There comes a time when every business owner needs to reach out for working capital in order to grow and expand their business. Because many business owners understand the lengthy, tedious process applying for traditional financing, many turn to alternative lending companies. While there are many alternative financing solutions available to business owners, we are going to focus on Receivables Financing.  Receivables Financing allows business owners to access the funds they need by selling outstanding invoices at a reduced rate (this is called factoring) to a third party finance company – also called a “factoring company”.

Each factoring company that buys or advances money on an outstanding debt places a value on the receivable based on its age. If one of your customers pays their debt as agreed, the value of the receivable increases and the factoring company pays you more than the older debt.  Additionally, factoring companies usually advance money on receivables at 75 to 80 percent of the debt value. Therefore, if you have $175,000 in accounts receivables and they are current, the factoring company will advance funds on the debt for up to $140,000 (80 percent of the receivable). However, the factoring company places the percentage value of the receivable based on the quality of the outstanding debt. For example, if your customers are Bed Bath and Beyond and Ace Hardware, the factoring company will most likely advance funds on your receivable for 80 percent of the value. If your customer is Sandra’s Pastry Shop, the factoring company will most likely advance funds for up to 70 to 75 percent of the receivables debt value.

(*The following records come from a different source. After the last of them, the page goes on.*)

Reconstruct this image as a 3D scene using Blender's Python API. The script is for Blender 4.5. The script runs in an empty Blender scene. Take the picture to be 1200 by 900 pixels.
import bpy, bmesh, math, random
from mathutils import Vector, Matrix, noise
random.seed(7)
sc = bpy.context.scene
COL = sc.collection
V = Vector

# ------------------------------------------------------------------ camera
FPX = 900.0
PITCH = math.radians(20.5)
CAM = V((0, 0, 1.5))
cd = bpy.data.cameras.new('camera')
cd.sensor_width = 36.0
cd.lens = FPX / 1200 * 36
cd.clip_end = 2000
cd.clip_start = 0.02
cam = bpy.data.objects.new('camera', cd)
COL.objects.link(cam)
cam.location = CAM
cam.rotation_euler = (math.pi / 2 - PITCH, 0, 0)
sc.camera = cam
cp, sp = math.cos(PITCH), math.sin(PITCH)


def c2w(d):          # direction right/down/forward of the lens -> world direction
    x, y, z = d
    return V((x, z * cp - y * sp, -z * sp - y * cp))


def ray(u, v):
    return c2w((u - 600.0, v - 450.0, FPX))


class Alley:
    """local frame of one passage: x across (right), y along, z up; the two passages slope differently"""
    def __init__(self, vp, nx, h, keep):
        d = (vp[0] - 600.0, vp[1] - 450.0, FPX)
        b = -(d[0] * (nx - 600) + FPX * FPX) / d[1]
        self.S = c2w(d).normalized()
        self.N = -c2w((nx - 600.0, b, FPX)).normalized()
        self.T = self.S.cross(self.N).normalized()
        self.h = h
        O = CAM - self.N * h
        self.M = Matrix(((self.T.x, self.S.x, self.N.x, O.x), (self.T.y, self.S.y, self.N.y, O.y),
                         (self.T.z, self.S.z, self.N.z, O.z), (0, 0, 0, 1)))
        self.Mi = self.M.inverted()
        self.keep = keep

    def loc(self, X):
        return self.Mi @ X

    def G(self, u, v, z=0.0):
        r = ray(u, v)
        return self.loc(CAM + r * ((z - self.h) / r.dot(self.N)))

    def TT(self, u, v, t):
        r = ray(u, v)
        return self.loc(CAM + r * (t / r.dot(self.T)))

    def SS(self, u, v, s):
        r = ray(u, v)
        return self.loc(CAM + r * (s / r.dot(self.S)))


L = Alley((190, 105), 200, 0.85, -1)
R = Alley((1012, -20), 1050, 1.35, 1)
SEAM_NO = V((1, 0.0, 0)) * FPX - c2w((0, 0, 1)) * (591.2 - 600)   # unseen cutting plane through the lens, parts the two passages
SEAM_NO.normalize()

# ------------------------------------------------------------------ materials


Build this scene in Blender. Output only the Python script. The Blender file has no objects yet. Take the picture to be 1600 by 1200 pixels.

There are many advantages to a Receivables Financing solution for your business. To start, Receivables Finances allows business owners quick access to working capital. Unlike traditional financing solutions, many business owners are approved and funded in as a little as five business days. The working capital obtained can then be put to use in any way a business owner wishes as long as it pertains to the business. Whether you need to hire new staff, train existing employees, fix cash flow problems, or purchase new inventory, all of this can be made possible with the new funds obtained through a Receivables Financing solution. Some added bonuses are the fact that there are no personal credit score or collateral requirements. Generally, all that’s needed in order to apply and receive an offer is four months of recent business bank statements, four months of recent business credit card processing statements, a simple one-page application, your business’ invoices, and possibly a few other pieces of documentation depending on the lender.